How Finli Levels the Playing Field
Finli provides community banks and credit unions with the operational platform that closes the capability gap with neobanks. Integrated invoicing, payment processing with 0% ACH fees, AutoPay, automated reminders, customer management, and real-time cash flow visibility, all under your brand, delivered through a modern interface that matches the experience younger business owners expect.
The 0% ACH processing directly competes with neobank pricing while keeping deposits within your institution. The white-label approach means every interaction reinforces your brand, not a third-party platform. And unlike neobanks, your institution pairs these tools with real lending relationships, local market knowledge, and dedicated relationship managers.
Finli launches in under 24 hours with no developer resources required. The “Try Before You Integrate” approach lets you start competing immediately, with prebuilt Q2 and Jack Henry integrations available as you scale. You don’t need to become a neobank.
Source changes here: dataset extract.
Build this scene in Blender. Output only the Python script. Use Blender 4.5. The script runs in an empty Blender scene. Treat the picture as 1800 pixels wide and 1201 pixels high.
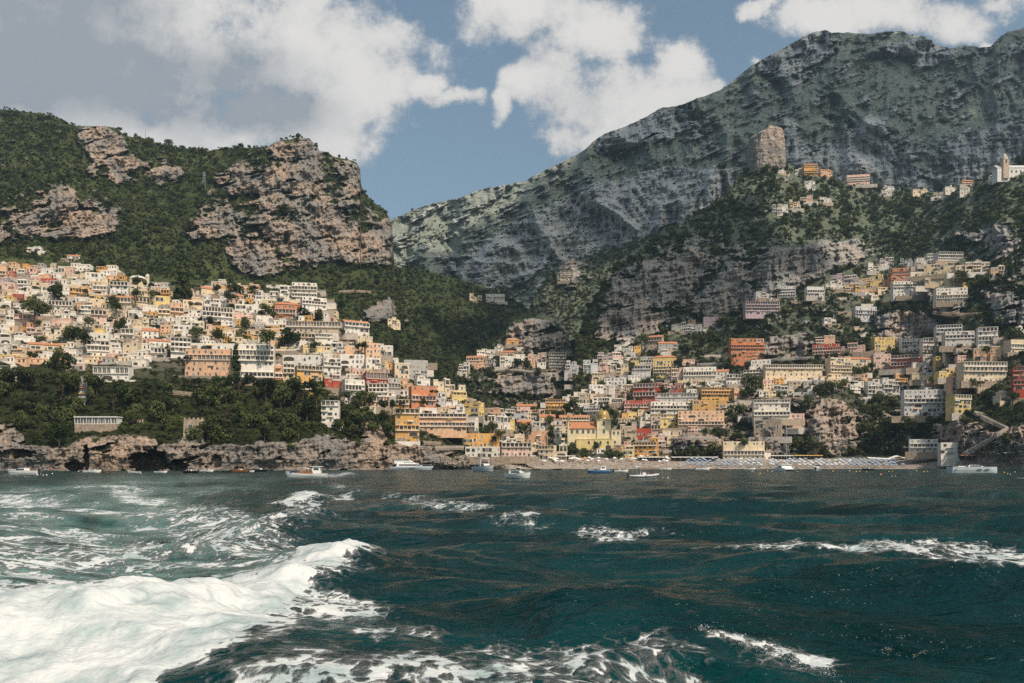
import bpy, math, random
import numpy as np
from mathutils import Vector, Matrix

random.seed(11)
RNG = np.random.default_rng(11)
SC = bpy.context.scene
COL = SC.collection
R = math.radians

# ------------------------------------------------------------------ camera
F, CX, HOR, CAMH = 1400.0, 900.0, 817.0, 3.5      # focal length and horizon in photograph pixels, eye height in metres
cam_d = bpy.data.cameras.new('camera')
cam = bpy.data.objects.new('camera', cam_d)
COL.objects.link(cam)
cam.location = (0, 0, CAMH)
cam.rotation_euler = (R(90), 0, 0)
cam_d.sensor_width = 36.0
cam_d.lens = F / 1800 * 36
cam_d.shift_y = (HOR - 600.5) / 1800
cam_d.clip_start = 0.5
cam_d.clip_end = 30000
SC.camera = cam

# ------------------------------------------------------------------ sun, exposure
SUN_EL, SUN_AZ = R(50), math.atan2(0.45, -0.60)
SUN = Vector((math.cos(SUN_EL) * math.sin(SUN_AZ), math.cos(SUN_EL) * math.cos(SUN_AZ), math.sin(SUN_EL)))
sl = bpy.data.lights.new('sun', 'SUN')
sl.energy = 4.7
sl.angle = R(0.6)
sl.color = (1.0, 0.87, 0.72)
so = bpy.data.objects.new('sun', sl)
COL.objects.link(so)
so.rotation_euler = SUN.to_track_quat('Z', 'Y').to_euler()
SC.view_settings.view_transform = 'Standard'
SC.view_settings.look = 'None'
SC.view_settings.gamma = 1
SC.view_settings.use_curve_mapping = False
SC.view_settings.exposure = 0.0
SC.cycles.use_denoising = False
SC.cycles.max_bounces = 6
SC.cycles.diffuse_bounces = 2
SC.cycles.glossy_bounces = 3
SC.cycles.volume_bounces = 0
SC.cycles.sample_clamp_indirect = 1.5
SC.cycles.sample_clamp_direct = 1.05
SC.cycles.caustics_reflective = False
SC.cycles.caustics_refractive = False


class NT:
    """small helper for writing node trees"""
    def __init__(s, tree):
        s.t = tree
        s.n = tree.nodes
        s.l = tree.links

    def new(s, typ, **kw):
        n = s.n.new(typ)
        for k, v in kw.items():
            setattr(n, k, v)
        return n

    def put(s, sock, v):
        if isinstance(v, bpy.types.NodeSocket):
            s.l.new(v, sock)
        elif v is not None:
            sock.default_value = v

    def math(s, op, a, b=None, c=None, clamp=False):
        n = s.new('ShaderNodeMath', operation=op, use_clamp=clamp)
        s.put(n.inputs[0], a)
        if b is not None: s.put(n.inputs[1], b)
        if c is not None: s.put(n.inputs[2], c)
        return n.outputs[0]

    def vec(s, op, a, b=None, out=0):
        n = s.new('ShaderNodeVectorMath', operation=op)
        s.put(n.inputs[0], a)
        if b is not None: s.put(n.inputs[1], b)
        return n.outputs[out]

    def scale(s, a, k):
        n = s.new('ShaderNodeVectorMath', operation='SCALE')
        s.put(n.inputs[0], a)
        s.put(n.inputs['Scale'], k)
        return n.outputs[0]

    def noise(s, v, scale=1, detail=4, rough=0.5, out=0, dist=0, typ='FBM'):
        n = s.new('ShaderNodeTexNoise')
        n.noise_type = typ
        if v is not None: s.put(n.inputs['Vector'], v)
        n.inputs['Scale'].default_value = scale
        n.inputs['Detail'].default_value = detail
        n.inputs['Roughness'].default_value = rough
        n.inputs['Distortion'].default_value = dist
        return n.outputs[out]

    def ramp(s, f, a, b, to0=0.0, to1=1.0, smooth=True):
        n = s.new('ShaderNodeMapRange')
        if smooth: n.interpolation_type = 'SMOOTHSTEP'
        s.put(n.inputs[0], f)
        s.put(n.inputs[1], a); s.put(n.inputs[2], b)
        s.put(n.inputs[3], to0); s.put(n.inputs[4], to1)
        return n.outputs[0]

    def mix(s, f, a, b, blend='MIX'):
        n = s.new('ShaderNodeMix', data_type='RGBA', blend_type=blend)
        s.put(n.inputs[0], f)
        s.put(n.inputs[6], a if not isinstance(a, tuple) else (*a, 1)[:4])
        s.put(n.inputs[7], b if not isinstance(b, tuple) else (*b, 1)[:4])
        return n.outputs[2]

    def attr(s, name, out='Fac'):
        n = s.new('ShaderNodeAttribute', attribute_name=name)
        return n.outputs[out]


# ------------------------------------------------------------------ world: Nishita sky with procedural clouds, by direction
W = bpy.data.worlds.new('World')
SC.world = W
W.use_nodes = True
W.node_tree.nodes.clear()
w = NT(W.node_tree)
sky = w.new('ShaderNodeTexSky', sky_type='NISHITA', sun_disc=False)
sky.sun_elevation = SUN_EL
sky.sun_rotation = SUN_AZ
sky.air_density = 1.0
sky.dust_density = 2.6
sky.ozone_density = 1.0
dirv = w.new('ShaderNodeTexCoord').outputs['Generated']
sep = w.new('ShaderNodeSeparateXYZ')
w.l.new(dirv, sep.inputs[0])
yy = w.math('MAXIMUM', w.math('ABSOLUTE', sep.outputs[1]), 0.12)
uu = w.math('DIVIDE', sep.outputs[0], yy)
vv = w.math('DIVIDE', sep.outputs[2], yy)
comb = w.new('ShaderNodeCombineXYZ')
w.l.new(uu, comb.inputs[0]); w.l.new(vv, comb.inputs[1])
P0 = comb.outputs[0]
wn = w.noise(P0, 5.5, 6, 0.6, out=1)
warp = w.scale(w.vec('SUBTRACT', wn, (0.5, 0.5, 0.5)), 0.12)
P1 = w.vec('MULTIPLY', w.vec('ADD', P0, warp), (1, 1, 0))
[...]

You need to offer what they offer plus everything they can’t.
Takeaways
Neobanks are winning early-stage business relationships by bundling checking with operational tools and delivering a frictionless digital experience. Community banks and credit unions don’t need to replicate that model. They need to match the operational capabilities while leveraging the advantages neobanks fundamentally cannot offer: local lending, personal relationships, and community knowledge.
55% of millennial-run businesses already prefer community institutions if the digital experience is comparable. The demand is there. Closing the capability gap with operational tools transforms community banking’s existing strengths into a competitive position that neither neobanks nor megabanks can match.
Finli enables community institutions to compete on digital experience without sacrificing what makes them valuable. The result is the best of both worlds: neobank-level operational tools with community bank-level relationships.